▶ _Stated exercise_:
Without the pictures, write out all the lines below exactly as they appear.

▶ _Provided material_:
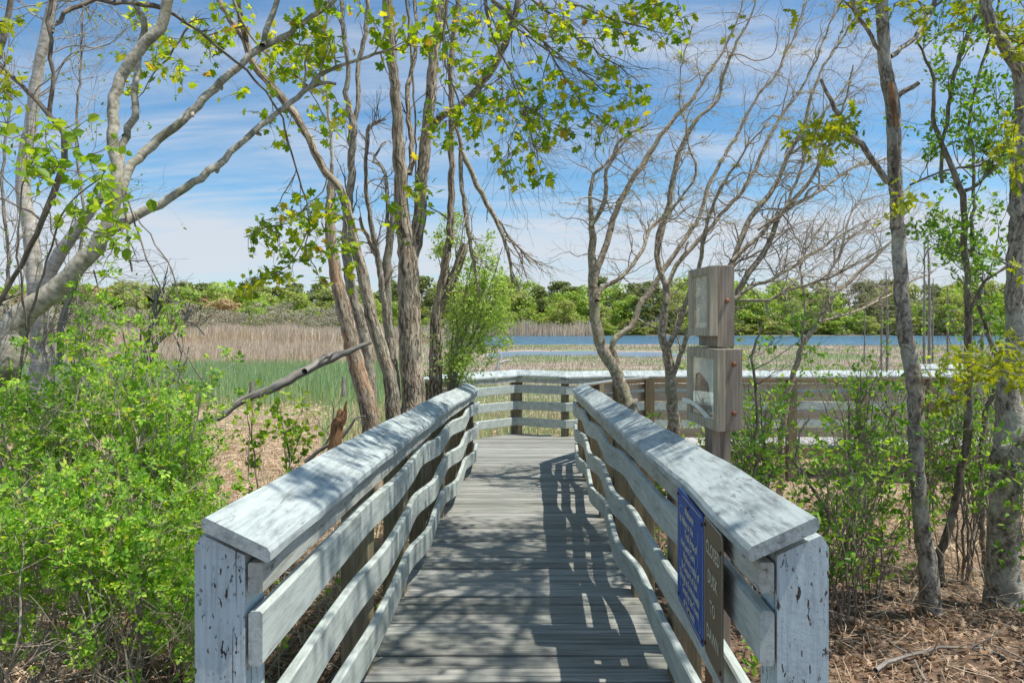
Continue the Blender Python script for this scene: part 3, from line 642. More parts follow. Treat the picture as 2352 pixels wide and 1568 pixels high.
# ---------------------------------------------------------------- display post
def obox(mb, c, ax, ay, hx, hy, z0, z1, bev=0.004):   # oriented box in plan
    c = np.array([*c, 0.0]); q = [c - ax * hx - ay * hy, c + ax * hx - ay * hy, c + ax * hx + ay * hy, c - ax * hx + ay * hy]
    V = [k + (0, 0, z0) for k in q] + [k + (0, 0, z1) for k in q]
    mb.add(V, [[0, 3, 2, 1], [4, 5, 6, 7], [0, 1, 5, 4], [1, 2, 6, 5], [2, 3, 7, 6], [3, 0, 4, 7]])
ay = nrm(np.array([-.03, .31, 0])); ax = np.array([ay[1], -ay[0], 0])   # ax points away from the ramp
pb = np.array([1.075, 3.57]); gz = float(G(*pb))
t = thing('display_post', 'weathered wooden post carrying two framed notice boxes beside the ramp', 'notice board', (*pb, gz))
def bev(o, w_=.004):
    m_ = o.modifiers.new('bevel', 'BEVEL'); m_.width = w_; m_.segments = 2; m_.limit_method = 'ANGLE'; return o
r = MB(); obox(r, pb, ax, ay, .05, .05, gz - .2, 1.52); bev(r.build('post', M['wood_grey'], t))
r = MB(); obox(r, (1.088, 3.64), ax, ay, .046, .13, 1.533, 1.955); bev(r.build('upper_block', M['wood_grey'], t))
r = MB(); obox(r, (1.088, 3.60), ax, ay, .050, .185, 1.118, 1.527); bev(r.build('lower_block', M['wood_grey'], t))
def frame_box(cy, z0, z1, half, w_, lab):
    c = np.array([1.088 - .048 - .001, cy]); c2 = c - ax[:2] * .022
    fr_ = tag(bpy.data.objects.new('notice_frame', None), lab); C.objects.link(fr_); fr_.parent = t
    loc = np.array([*c2, (z0 + z1) / 2]); fr_.location = loc - np.array(t.location)
    def bld(r, nm, mt):
        o = r.build(nm, mt); o.parent = fr_; o.location = -loc; return o
    r = MB()
    for s_ in (-1, 1): obox(r, c2 + ay[:2] * s_ * (half - w_ / 2), ax, ay, .022, w_ / 2, z0, z1)
    obox(r, c2, ax, ay, .0205, half - w_, z0, z0 + w_); obox(r, c2, ax, ay, .0205, half - w_, z1 - w_, z1)
    bev(bld(r, 'frame', M['wood_frame']), .003)
    ci = c - ax[:2] * .014
    return c2, ci, bld
c2, ci, bld = frame_box(3.65, 1.59, 1.95, .155, .042, 'upper framed notice under glass')
def quad(c, y0, y1, z0, z1, off):
    a = np.array([*(c + ay[:2] * y0 - ax[:2] * off), z0]); b = np.array([*(c + ay[:2] * y1 - ax[:2] * off), z0])
    return [a, b, b + (0, 0, z1 - z0), a + (0, 0, z1 - z0)]
r = MB(); r.add(quad(ci, -.115, .115, 1.625, 1.915, 0), [[0, 1, 2, 3]]); bld(r, 'notice_sheet', M['paper'])
r = MB()
for k in range(26):
    z_ = 1.90 - k * .0095; l = rng.uniform(.06, .1); r.add(quad(ci, -.1, l, z_, z_ + .0035, .001), [[0, 1, 2, 3]])
bld(r, 'print', M['ink'])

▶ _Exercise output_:
Continue the Blender Python script for this scene: part 3, from line 642. More parts follow. Treat the picture as 2352 pixels wide and 1568 pixels high.
# ---------------------------------------------------------------- display post
def obox(mb, c, ax, ay, hx, hy, z0, z1, bev=0.004):   # oriented box in plan
    c = np.array([*c, 0.0]); q = [c - ax * hx - ay * hy, c + ax * hx - ay * hy, c + ax * hx + ay * hy, c - ax * hx + ay * hy]
    V = [k + (0, 0, z0) for k in q] + [k + (0, 0, z1) for k in q]
    mb.add(V, [[0, 3, 2, 1], [4, 5, 6, 7], [0, 1, 5, 4], [1, 2, 6, 5], [2, 3, 7, 6], [3, 0, 4, 7]])
ay = nrm(np.array([-.03, .31, 0])); ax = np.array([ay[1], -ay[0], 0])   # ax points away from the ramp
pb = np.array([1.075, 3.57]); gz = float(G(*pb))
t = thing('display_post', 'weathered wooden post carrying two framed notice boxes beside the ramp', 'notice board', (*pb, gz))
def bev(o, w_=.004):
    m_ = o.modifiers.new('bevel', 'BEVEL'); m_.width = w_; m_.segments = 2; m_.limit_method = 'ANGLE'; return o
r = MB(); obox(r, pb, ax, ay, .05, .05, gz - .2, 1.52); bev(r.build('post', M['wood_grey'], t))
r = MB(); obox(r, (1.088, 3.64), ax, ay, .046, .13, 1.533, 1.955); bev(r.build('upper_block', M['wood_grey'], t))
r = MB(); obox(r, (1.088, 3.60), ax, ay, .050, .185, 1.118, 1.527); bev(r.build('lower_block', M['wood_grey'], t))
def frame_box(cy, z0, z1, half, w_, lab):
    c = np.array([1.088 - .048 - .001, cy]); c2 = c - ax[:2] * .022
    fr_ = tag(bpy.data.objects.new('notice_frame', None), lab); C.objects.link(fr_); fr_.parent = t
    loc = np.array([*c2, (z0 + z1) / 2]); fr_.location = loc - np.array(t.location)
    def bld(r, nm, mt):
        o = r.build(nm, mt); o.parent = fr_; o.location = -loc; return o
    r = MB()
    for s_ in (-1, 1): obox(r, c2 + ay[:2] * s_ * (half - w_ / 2), ax, ay, .022, w_ / 2, z0, z1)
    obox(r, c2, ax, ay, .0205, half - w_, z0, z0 + w_); obox(r, c2, ax, ay, .0205, half - w_, z1 - w_, z1)
    bev(bld(r, 'frame', M['wood_frame']), .003)
    ci = c - ax[:2] * .014
    return c2, ci, bld
c2, ci, bld = frame_box(3.65, 1.59, 1.95, .155, .042, 'upper framed notice under glass')
def quad(c, y0, y1, z0, z1, off):
    a = np.array([*(c + ay[:2] * y0 - ax[:2] * off), z0]); b = np.array([*(c + ay[:2] * y1 - ax[:2] * off), z0])
    return [a, b, b + (0, 0, z1 - z0), a + (0, 0, z1 - z0)]
r = MB(); r.add(quad(ci, -.115, .115, 1.625, 1.915, 0), [[0, 1, 2, 3]]); bld(r, 'notice_sheet', M['paper'])
r = MB()
for k in range(26):
    z_ = 1.90 - k * .0095; l = rng.uniform(.06, .1); r.add(quad(ci, -.1, l, z_, z_ + .0035, .001), [[0, 1, 2, 3]])
bld(r, 'print', M['ink'])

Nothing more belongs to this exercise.